What you will do
The lines to print start at the one containing "What Blender Python" and end at the one containing "scn.camera = cam"; print them exactly, ends included, and only them.

Material
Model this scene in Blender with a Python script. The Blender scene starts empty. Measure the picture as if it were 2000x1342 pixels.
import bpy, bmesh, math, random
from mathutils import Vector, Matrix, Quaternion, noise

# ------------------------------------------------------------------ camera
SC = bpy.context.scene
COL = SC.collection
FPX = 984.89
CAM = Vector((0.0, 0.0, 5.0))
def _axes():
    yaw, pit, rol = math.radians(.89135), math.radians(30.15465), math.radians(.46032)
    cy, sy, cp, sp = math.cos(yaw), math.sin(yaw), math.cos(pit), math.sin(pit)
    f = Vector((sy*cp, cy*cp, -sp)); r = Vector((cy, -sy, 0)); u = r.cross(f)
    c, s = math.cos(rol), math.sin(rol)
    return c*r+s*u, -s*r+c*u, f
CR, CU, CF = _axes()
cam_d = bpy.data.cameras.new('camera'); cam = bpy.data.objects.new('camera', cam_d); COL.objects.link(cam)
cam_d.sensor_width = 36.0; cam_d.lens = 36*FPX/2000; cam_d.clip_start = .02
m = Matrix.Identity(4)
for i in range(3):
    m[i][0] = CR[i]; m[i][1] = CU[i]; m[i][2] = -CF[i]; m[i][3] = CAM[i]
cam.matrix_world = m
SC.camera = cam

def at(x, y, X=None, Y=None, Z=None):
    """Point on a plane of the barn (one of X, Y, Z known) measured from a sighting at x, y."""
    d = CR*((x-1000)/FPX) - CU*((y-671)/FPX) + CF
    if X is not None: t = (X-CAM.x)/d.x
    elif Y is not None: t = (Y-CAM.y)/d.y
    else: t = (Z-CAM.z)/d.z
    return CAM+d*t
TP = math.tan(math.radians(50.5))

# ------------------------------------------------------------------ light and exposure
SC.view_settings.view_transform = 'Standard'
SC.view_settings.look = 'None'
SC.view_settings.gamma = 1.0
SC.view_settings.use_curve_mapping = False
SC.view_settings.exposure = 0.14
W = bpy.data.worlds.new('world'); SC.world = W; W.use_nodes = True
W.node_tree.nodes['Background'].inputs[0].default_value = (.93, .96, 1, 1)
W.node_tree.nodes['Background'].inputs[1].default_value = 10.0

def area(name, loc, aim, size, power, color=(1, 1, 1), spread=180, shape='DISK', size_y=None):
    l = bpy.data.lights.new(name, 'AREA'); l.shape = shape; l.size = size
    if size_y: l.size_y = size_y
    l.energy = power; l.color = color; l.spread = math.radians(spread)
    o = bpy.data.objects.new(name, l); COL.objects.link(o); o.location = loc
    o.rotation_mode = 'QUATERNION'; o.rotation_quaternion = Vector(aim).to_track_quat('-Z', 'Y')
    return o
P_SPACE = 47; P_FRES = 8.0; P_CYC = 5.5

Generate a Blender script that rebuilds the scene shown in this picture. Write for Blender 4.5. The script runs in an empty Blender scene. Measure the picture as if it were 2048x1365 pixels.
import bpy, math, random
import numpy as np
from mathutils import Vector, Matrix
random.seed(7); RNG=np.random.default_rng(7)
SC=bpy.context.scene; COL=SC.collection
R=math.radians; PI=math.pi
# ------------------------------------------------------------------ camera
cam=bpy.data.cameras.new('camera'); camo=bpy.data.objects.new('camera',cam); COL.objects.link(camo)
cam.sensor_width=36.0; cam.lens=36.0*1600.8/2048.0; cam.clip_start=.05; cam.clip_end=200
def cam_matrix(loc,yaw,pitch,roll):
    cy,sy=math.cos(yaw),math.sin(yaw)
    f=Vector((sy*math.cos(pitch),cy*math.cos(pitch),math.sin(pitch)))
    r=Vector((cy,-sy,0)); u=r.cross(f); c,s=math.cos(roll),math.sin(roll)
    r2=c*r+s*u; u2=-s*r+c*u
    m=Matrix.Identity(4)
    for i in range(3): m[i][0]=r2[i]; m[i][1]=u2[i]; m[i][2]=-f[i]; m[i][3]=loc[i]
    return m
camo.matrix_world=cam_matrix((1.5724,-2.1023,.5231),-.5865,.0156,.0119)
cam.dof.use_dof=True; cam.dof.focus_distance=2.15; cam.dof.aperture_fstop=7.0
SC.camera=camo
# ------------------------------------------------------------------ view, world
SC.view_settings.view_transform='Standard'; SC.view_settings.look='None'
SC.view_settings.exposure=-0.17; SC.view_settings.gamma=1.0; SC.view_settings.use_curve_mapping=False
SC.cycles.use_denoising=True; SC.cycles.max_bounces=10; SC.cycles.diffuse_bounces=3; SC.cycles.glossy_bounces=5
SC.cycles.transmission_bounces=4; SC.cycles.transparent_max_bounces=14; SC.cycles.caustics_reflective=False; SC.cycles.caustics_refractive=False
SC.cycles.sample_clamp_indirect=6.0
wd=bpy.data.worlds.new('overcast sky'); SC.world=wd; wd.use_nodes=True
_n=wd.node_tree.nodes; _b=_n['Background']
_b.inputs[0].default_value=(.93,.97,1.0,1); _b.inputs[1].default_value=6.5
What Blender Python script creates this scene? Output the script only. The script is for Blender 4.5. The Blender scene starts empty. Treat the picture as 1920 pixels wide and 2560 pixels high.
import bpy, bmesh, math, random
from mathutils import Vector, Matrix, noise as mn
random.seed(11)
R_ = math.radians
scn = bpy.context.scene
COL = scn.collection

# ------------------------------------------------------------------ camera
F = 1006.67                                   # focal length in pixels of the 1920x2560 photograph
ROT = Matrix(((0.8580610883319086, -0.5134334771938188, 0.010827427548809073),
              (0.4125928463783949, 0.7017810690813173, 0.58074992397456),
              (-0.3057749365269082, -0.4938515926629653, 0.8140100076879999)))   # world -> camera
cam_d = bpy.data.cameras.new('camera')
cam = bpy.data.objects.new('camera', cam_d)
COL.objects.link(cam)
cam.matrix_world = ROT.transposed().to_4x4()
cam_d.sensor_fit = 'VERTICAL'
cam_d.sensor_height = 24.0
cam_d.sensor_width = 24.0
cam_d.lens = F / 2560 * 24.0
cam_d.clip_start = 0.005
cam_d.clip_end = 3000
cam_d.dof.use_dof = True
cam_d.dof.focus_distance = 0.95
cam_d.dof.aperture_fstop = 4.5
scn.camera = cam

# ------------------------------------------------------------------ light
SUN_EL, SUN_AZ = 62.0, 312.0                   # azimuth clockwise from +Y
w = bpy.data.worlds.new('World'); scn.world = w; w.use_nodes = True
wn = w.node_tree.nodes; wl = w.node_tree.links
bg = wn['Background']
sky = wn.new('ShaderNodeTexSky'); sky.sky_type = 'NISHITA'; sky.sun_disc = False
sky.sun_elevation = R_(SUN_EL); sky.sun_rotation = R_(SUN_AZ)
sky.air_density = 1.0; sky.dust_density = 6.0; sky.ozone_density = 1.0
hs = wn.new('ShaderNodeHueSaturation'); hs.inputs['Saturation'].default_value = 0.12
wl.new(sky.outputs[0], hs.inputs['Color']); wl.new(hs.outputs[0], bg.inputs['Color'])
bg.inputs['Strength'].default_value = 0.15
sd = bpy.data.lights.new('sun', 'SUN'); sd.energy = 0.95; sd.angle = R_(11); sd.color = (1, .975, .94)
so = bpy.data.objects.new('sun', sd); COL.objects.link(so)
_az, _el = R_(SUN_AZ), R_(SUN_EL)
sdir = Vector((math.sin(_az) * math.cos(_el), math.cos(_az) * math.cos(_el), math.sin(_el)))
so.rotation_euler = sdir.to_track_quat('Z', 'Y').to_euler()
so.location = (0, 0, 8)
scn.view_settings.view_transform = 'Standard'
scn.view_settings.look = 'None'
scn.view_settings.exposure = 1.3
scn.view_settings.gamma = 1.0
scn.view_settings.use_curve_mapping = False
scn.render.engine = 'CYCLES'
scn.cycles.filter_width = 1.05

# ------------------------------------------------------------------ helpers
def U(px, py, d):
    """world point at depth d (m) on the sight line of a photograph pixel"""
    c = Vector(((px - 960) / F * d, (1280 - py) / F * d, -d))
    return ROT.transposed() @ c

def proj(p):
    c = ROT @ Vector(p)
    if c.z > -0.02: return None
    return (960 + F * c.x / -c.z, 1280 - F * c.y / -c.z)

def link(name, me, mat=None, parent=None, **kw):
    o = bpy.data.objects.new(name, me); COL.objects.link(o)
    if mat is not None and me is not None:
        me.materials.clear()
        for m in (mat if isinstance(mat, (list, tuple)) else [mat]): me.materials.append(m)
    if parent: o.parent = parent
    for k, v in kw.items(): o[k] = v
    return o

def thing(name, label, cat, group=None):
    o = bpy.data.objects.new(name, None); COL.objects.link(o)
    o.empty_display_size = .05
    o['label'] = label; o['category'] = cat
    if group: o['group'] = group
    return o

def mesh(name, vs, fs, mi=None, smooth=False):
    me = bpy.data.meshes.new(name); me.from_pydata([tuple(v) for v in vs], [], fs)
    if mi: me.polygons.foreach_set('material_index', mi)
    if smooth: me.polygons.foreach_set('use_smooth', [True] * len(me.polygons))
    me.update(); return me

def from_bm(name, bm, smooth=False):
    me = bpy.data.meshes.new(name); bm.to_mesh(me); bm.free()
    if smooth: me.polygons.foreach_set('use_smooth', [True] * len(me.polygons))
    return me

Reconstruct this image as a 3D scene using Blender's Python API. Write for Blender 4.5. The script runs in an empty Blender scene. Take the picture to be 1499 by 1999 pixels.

Response to the exercise
What Blender Python script creates this scene? Output the script only. The script is for Blender 4.5. The Blender scene starts empty. Treat the picture as 1920 pixels wide and 2560 pixels high.
import bpy, bmesh, math, random
from mathutils import Vector, Matrix, noise as mn
random.seed(11)
R_ = math.radians
scn = bpy.context.scene
COL = scn.collection

# ------------------------------------------------------------------ camera
F = 1006.67                                   # focal length in pixels of the 1920x2560 photograph
ROT = Matrix(((0.8580610883319086, -0.5134334771938188, 0.010827427548809073),
              (0.4125928463783949, 0.7017810690813173, 0.58074992397456),
              (-0.3057749365269082, -0.4938515926629653, 0.8140100076879999)))   # world -> camera
cam_d = bpy.data.cameras.new('camera')
cam = bpy.data.objects.new('camera', cam_d)
COL.objects.link(cam)
cam.matrix_world = ROT.transposed().to_4x4()
cam_d.sensor_fit = 'VERTICAL'
cam_d.sensor_height = 24.0
cam_d.sensor_width = 24.0
cam_d.lens = F / 2560 * 24.0
cam_d.clip_start = 0.005
cam_d.clip_end = 3000
cam_d.dof.use_dof = True
cam_d.dof.focus_distance = 0.95
cam_d.dof.aperture_fstop = 4.5
scn.camera = cam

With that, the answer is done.